For Valentine’s Day I went to look at penguins chillin in front of the aquarium, posing like a boy band, and I bought cheap sunglasses and cute pink shoes because even though I love pink, I have never owned pink shoes. And then, to top it all off, I went to the French bakery and bought a slice of chocolate pyramid cake and Grainne and I watched Before Sunrise. I love the movie, I really do, but good lord Ethan Hawke’s character just needs to SHUT UP sometimes.
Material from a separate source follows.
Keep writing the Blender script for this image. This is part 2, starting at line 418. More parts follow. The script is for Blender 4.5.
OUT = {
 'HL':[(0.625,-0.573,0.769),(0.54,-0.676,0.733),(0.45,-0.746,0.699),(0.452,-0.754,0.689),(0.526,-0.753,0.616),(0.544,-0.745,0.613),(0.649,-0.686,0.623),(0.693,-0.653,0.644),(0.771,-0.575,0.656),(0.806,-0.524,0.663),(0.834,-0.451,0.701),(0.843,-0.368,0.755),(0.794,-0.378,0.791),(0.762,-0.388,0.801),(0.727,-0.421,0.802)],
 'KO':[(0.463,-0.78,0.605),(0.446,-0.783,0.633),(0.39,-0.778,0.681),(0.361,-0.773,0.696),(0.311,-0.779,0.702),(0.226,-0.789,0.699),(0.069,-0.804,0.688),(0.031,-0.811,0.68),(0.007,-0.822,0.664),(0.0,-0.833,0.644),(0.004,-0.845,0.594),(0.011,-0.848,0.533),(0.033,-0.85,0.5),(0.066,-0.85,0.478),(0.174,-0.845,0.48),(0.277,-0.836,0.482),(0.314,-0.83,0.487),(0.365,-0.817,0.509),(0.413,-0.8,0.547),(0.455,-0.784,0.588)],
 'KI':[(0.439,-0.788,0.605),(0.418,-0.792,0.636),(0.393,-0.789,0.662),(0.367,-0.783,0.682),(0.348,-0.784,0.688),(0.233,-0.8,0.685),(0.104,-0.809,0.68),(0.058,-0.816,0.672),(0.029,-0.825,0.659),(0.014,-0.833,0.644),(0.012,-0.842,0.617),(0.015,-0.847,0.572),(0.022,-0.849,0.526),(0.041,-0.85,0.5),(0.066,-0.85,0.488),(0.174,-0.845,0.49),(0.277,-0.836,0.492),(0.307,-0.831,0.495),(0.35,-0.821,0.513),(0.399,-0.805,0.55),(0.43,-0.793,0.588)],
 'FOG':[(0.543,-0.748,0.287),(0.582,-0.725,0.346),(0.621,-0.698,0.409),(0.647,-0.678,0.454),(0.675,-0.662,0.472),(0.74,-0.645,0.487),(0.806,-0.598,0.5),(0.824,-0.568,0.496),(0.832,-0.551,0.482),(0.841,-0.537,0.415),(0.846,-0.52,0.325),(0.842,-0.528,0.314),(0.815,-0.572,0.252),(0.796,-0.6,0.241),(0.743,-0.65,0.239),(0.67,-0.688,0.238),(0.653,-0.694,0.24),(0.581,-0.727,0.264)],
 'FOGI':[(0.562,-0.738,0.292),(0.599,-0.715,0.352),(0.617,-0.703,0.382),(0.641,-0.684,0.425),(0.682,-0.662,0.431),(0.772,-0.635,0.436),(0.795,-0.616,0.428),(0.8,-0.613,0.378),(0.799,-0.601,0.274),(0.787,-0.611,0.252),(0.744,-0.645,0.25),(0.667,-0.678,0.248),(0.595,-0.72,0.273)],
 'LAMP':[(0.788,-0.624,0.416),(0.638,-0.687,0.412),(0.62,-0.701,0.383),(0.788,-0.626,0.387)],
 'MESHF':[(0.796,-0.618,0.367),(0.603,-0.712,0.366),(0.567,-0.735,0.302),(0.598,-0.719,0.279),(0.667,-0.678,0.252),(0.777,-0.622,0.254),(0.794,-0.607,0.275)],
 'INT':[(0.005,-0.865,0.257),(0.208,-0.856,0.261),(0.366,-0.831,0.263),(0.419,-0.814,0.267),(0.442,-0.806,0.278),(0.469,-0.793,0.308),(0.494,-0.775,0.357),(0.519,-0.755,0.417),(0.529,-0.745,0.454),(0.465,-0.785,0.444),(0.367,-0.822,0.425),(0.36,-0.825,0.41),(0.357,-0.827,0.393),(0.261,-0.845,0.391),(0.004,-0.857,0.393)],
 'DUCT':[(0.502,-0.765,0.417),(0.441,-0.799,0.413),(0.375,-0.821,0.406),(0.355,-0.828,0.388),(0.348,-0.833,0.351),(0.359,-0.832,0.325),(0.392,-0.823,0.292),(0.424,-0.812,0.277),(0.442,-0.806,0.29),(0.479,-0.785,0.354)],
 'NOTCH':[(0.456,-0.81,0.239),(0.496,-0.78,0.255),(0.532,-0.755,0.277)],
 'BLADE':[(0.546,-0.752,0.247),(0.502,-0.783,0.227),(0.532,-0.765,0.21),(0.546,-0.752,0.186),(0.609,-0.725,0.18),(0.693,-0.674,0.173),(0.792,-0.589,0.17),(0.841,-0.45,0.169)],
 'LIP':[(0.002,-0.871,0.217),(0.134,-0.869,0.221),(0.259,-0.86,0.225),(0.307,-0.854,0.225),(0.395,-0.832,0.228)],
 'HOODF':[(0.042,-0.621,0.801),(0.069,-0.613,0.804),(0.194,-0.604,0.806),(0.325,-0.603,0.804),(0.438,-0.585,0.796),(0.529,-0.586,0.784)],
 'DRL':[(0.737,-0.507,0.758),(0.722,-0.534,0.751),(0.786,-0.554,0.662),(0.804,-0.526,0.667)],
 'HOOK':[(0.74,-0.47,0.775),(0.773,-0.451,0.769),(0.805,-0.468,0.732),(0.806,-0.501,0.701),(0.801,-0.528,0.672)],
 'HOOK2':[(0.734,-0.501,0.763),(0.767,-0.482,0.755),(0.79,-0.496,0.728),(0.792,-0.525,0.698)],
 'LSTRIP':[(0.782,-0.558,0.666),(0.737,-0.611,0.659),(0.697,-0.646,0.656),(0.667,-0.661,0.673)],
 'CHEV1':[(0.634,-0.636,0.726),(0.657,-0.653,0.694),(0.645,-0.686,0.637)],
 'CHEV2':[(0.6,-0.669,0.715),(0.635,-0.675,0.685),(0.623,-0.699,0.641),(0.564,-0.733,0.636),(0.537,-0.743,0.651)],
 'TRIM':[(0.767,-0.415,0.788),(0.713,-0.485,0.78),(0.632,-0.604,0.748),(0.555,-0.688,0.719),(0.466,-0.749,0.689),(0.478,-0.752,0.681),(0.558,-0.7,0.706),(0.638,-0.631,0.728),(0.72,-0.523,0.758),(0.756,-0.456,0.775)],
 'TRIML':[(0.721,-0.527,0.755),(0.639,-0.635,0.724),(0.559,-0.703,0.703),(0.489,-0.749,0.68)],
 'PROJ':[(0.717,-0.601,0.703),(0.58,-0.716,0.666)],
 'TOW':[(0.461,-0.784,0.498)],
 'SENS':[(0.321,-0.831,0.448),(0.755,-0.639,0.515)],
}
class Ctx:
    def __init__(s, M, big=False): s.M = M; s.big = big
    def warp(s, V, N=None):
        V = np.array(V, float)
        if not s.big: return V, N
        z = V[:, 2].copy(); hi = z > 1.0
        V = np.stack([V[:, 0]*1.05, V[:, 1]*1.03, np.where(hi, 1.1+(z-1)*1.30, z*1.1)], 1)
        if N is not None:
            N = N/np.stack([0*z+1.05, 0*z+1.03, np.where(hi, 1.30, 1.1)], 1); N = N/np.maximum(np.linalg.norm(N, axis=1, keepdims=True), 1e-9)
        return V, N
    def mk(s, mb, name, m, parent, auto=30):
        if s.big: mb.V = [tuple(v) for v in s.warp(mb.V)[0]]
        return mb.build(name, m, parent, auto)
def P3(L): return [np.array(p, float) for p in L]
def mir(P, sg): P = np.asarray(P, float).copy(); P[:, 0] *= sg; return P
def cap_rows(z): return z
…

It gives you this hope though, that you could just meet someone randomly and have this amazing day with them and not know what will happen afterwards.

Yesterday, after my Japanese lesson and some food shopping because this week I will bring my lunch instead of fending for myself, I went to the big bookstore near the train station, grabbed the latest Gossip Girl book and read half the book in an hour. It’s a very Japanese thing to do, go to a book store and just read. I had to fight for a seat on a bench. A guy stood up to take a cellphone call, so I sat down, but he turned around a second later. To be fair, I scooted all the way to the edge of the bench to make room. Sitting there, I was fully aware for a while that I was the only foreigner there. That I was reading a book in a bookstore in JAPAN. On a day to day basis, I often forget where I am because I’m so used to everything, but sometimes, out of the blue, I remember and it blows my mind.

I did the bank transfer for my ticket home today. March 31st is the BIG DAY. I’m leaving here at 1:15pm and I arrive in Florida at 4:37pm on the same day. A three hour flight! Six weeks of work left, one week off, 45 more days total and only 27 of them working. YES! I still I have things I need to do. I’m going to Hiroshima in March. I want to go back to Kyoto, maybe see sumo if it’s not too expensive, karaoke, yakiniku, an all-nighter in Osaka, and I want to learn how to wear my damn yukata. Next Halloween my costume will rock.

A guy from a few of my Creative Writing classes found me on Facebook. He somehow heard I was in Japan teaching (how do these rumors get around? I really don’t know anyone!) and he’s interested in doing it as well so he asked me some questions. But then he asked me if I’ve been writing. He said since school ended he’s tried to write and every time he tries, he often thinks of my stories. And really, it’s those comments that make me think I’m not a retard for trying. Tonight, in a nerve-racking move, I asked Grainne to read two of my stories, a revision of an old old one and the new one I just wrote last month. We’ve talked a lot about writing because she’d like to try as well and I was afraid that I wouldn’t be able to live up to the hype we’ve created. She’s an avid reader, too, and really, how would I compare to these REAL authors? She told me she loved my stories. And I let out this huge sigh of relief because the anxiety was over. Maybe, just maybe, I can do this.

One of the best things sometimes is to quote Anchorman. A whole conversation of just lines from the movie. Automatically makes any situation so much better.